Yearwood is good-humored about the speculation over such sentiments. "I knew when I made this album and chose these songs that people would probably read more into the lyrics than was really there -- like 'Is this line about her?' And that's fine; I didn't shy away from anything because of that. And to be honest with you, I always choose songs that I have a strong gut reaction to. That doesn't mean that they're all autobiographical, but they do have to somehow move me. And these did.

"At the same time, though, if you listen back to my albums, they're all pretty much depressing," she adds, chuckling. "I don't really gravitate toward the really light and happy and fluffy songs. I've always drifted toward the dramatic, even when I'm blissfully happy. Music is the place to express yourself, and it's a great place, too, because you don't have to explain anything. I don't have to say, 'This song is about me and this song isn't.' It's up to individual interpretation."

Such coyness certainly hasn't hurt Real Live Woman commercially: It bowed at number four on the April 15 Billboard country album chart and had the second-highest debut on its pop counterpart, finishing behind the soundtrack to Romeo Must Die. Yearwood's also benefited from a couple of splashy TV showcases over the past several weeks -- namely a headlining spot on A&E's Live by Request and a country salute on The Nashville Network to, of all people, recent Westword profile subject Barry Manilow ("Looks Like He Made It," September 2, 1999).

Even Yearwood's representatives were dumbfounded by her interest in the latter; according to her, "The copy of the request they faxed to me had an 'I assume we're passing on this' kind of note on the side of it.

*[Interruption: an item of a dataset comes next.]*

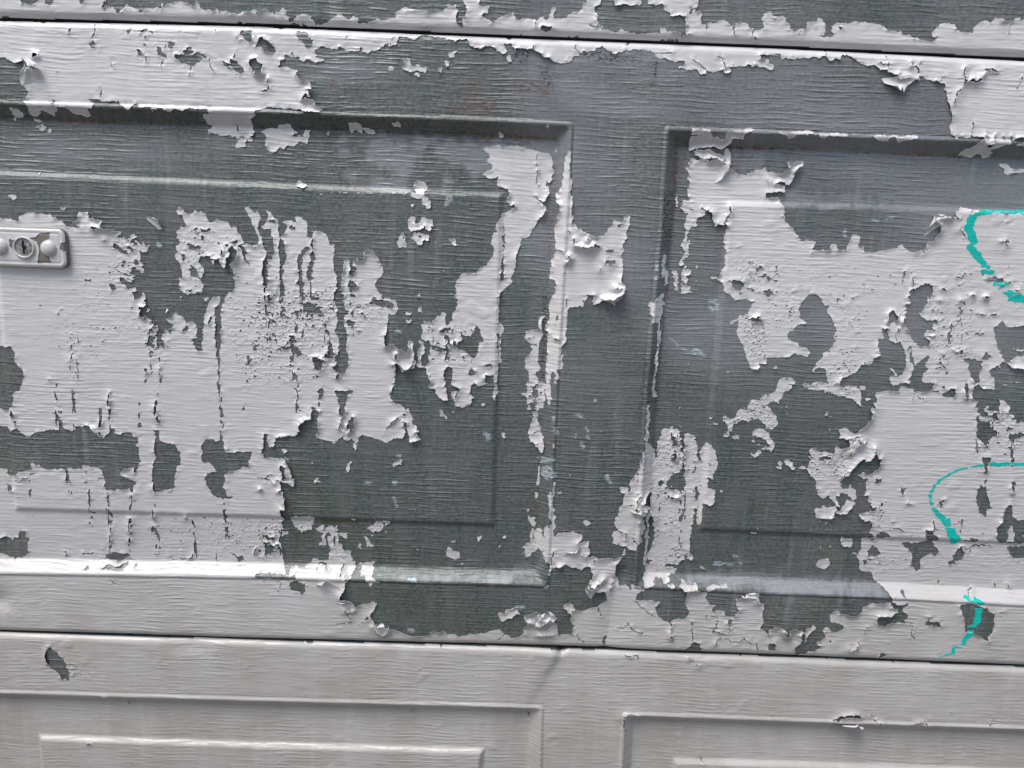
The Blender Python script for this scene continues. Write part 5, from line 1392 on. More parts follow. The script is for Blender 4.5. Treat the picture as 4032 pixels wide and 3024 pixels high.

They couldn't believe it when I called them back and said, 'Actually, we're going to do this one.' Because when I was in the second or third grade, my best friend and I were just crazy about him. She had the T-shirt and everything, and I went out and bought his double live album and learned every lyric. I was just fascinated. I think the reason he gets such a bad rap is that sometimes your biggest hit can sometimes become your nightmare -- and when you say 'Barry Manilow,' people go, 'Oh, "Copacabana" -- oh, my God.' But there are some amazing songs you're forgetting that are really great pop songwriting. It's like Burt Bacharach, where you're just kind of swept away.

"When I said I'd do the show," she goes on, "I said, 'I'll do it on two conditions -- that I get to choose the song I want to do, and that Barry plays piano for me.' And it was great. I picked 'Lay Me Down' from that live album, and as I was standing next to the piano, there were all these women the same age I am -- I'm 35 -- screaming their heads off because they were in the front row of a Barry Manilow concert. And I just looked at them and said, 'I am you. I am representing all of you, because we were all children of that era.'"

That says a lot about today's country music, too.